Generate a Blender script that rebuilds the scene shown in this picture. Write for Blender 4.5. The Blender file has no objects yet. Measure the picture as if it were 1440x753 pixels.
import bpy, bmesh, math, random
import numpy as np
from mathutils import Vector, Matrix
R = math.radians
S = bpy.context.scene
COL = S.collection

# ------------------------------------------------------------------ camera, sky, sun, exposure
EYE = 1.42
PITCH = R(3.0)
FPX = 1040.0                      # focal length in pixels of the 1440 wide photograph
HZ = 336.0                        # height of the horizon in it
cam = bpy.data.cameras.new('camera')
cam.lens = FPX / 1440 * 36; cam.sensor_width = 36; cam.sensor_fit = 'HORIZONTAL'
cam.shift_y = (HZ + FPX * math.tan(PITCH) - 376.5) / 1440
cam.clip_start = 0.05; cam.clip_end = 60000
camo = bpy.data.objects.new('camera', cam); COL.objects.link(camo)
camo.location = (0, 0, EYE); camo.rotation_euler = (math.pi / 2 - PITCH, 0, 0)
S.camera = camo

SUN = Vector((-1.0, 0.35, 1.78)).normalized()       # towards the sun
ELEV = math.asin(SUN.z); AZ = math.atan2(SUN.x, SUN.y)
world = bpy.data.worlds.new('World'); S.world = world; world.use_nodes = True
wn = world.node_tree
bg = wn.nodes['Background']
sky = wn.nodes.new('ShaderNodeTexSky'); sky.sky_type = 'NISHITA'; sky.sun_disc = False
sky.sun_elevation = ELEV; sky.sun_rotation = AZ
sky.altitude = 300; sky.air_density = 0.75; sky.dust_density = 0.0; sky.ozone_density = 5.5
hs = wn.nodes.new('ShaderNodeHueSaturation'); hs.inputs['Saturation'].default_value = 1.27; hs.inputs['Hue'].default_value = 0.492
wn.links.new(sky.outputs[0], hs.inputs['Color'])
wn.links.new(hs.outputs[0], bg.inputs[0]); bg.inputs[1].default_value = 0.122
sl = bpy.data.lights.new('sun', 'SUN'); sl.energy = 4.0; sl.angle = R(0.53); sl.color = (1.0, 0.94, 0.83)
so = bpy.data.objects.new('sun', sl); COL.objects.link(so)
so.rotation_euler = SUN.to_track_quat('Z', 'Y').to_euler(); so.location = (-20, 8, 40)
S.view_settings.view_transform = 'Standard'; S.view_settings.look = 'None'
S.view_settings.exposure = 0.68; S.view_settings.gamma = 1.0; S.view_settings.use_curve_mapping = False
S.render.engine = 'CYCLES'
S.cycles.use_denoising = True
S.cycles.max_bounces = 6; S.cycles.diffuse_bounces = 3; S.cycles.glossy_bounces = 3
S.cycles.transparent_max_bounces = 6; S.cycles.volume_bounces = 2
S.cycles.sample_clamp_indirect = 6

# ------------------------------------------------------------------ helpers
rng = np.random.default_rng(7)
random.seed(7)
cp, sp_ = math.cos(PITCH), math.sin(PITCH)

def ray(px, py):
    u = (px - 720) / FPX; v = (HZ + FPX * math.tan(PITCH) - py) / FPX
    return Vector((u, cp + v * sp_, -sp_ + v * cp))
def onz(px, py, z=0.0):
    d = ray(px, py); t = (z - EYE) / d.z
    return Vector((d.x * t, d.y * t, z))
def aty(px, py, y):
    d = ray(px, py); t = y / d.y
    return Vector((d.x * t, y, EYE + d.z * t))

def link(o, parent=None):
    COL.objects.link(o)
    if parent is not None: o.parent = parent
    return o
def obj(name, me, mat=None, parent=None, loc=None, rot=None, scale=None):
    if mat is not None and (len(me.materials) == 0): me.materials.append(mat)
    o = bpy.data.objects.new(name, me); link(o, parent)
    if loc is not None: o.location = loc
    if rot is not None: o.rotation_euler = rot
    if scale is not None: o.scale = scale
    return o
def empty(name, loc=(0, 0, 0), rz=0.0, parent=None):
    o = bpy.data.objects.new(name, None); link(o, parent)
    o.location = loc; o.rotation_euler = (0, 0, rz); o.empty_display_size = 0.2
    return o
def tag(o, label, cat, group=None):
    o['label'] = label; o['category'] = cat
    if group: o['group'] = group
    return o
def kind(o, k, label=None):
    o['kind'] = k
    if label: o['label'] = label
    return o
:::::
What you should do
Reprint the data above from the opening line to the line holding "COL = S.collection", inclusive, and nothing else.

Result for this exercise
Generate a Blender script that rebuilds the scene shown in this picture. Write for Blender 4.5. The Blender file has no objects yet. Measure the picture as if it were 1440x753 pixels.
import bpy, bmesh, math, random
import numpy as np
from mathutils import Vector, Matrix
R = math.radians
S = bpy.context.scene
COL = S.collection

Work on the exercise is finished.